* **Data shown**:
********************
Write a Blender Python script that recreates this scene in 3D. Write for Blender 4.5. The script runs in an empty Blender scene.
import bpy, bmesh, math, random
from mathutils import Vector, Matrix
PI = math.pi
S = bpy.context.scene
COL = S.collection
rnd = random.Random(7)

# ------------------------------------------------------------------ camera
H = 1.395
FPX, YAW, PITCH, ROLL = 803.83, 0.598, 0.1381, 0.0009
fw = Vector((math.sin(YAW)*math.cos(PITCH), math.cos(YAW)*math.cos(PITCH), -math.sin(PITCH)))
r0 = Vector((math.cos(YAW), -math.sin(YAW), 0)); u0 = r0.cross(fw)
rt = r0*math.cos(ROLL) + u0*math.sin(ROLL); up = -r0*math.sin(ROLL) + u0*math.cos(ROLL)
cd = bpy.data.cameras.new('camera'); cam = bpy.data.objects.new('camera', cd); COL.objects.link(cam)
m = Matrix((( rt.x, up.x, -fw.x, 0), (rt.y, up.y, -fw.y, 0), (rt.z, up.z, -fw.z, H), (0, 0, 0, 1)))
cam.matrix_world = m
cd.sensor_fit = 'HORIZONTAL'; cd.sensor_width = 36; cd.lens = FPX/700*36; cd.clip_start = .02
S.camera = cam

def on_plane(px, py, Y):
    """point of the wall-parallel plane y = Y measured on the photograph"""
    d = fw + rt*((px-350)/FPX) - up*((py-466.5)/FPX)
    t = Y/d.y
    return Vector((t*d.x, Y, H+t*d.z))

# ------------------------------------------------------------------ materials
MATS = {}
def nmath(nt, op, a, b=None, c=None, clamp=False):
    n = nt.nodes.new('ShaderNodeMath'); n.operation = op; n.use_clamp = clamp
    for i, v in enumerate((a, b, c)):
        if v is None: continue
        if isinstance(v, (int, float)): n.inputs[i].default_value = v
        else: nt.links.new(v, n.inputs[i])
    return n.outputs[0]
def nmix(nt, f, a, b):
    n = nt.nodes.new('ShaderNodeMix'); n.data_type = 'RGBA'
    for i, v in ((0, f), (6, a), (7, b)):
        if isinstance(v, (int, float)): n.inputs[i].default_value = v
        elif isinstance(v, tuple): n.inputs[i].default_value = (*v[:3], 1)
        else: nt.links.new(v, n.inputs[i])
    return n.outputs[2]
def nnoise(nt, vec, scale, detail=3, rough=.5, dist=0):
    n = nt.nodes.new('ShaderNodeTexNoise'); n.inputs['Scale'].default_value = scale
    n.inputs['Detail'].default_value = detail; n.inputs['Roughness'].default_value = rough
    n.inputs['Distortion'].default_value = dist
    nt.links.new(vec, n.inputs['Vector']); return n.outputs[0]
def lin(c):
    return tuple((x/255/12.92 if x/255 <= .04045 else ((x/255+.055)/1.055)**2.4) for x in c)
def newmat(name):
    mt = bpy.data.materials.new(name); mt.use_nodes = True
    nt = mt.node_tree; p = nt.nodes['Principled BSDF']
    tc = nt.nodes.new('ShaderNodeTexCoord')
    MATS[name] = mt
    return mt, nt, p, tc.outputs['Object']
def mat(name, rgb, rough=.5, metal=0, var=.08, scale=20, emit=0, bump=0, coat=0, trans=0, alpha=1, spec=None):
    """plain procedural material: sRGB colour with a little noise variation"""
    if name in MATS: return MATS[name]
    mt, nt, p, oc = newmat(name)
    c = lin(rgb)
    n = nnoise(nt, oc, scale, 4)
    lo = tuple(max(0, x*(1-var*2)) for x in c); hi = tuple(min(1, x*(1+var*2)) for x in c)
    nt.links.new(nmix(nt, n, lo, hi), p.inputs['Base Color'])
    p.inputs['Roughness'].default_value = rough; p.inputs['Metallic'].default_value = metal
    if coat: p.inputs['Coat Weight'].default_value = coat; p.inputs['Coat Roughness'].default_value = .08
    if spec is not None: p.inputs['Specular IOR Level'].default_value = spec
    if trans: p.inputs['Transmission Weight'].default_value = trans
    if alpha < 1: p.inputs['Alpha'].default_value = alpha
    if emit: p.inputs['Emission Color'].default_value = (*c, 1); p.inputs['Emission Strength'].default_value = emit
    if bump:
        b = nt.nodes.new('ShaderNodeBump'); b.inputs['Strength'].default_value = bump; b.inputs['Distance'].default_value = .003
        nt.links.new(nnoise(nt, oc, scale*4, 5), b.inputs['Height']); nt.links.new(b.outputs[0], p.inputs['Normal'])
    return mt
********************
* **Stated problem**:
Quote the data above verbatim from its first line to the line that includes "rnd = random.Random(7)", with both boundary lines retained.

* **Written response**:
Write a Blender Python script that recreates this scene in 3D. Write for Blender 4.5. The script runs in an empty Blender scene.
import bpy, bmesh, math, random
from mathutils import Vector, Matrix
PI = math.pi
S = bpy.context.scene
COL = S.collection
rnd = random.Random(7)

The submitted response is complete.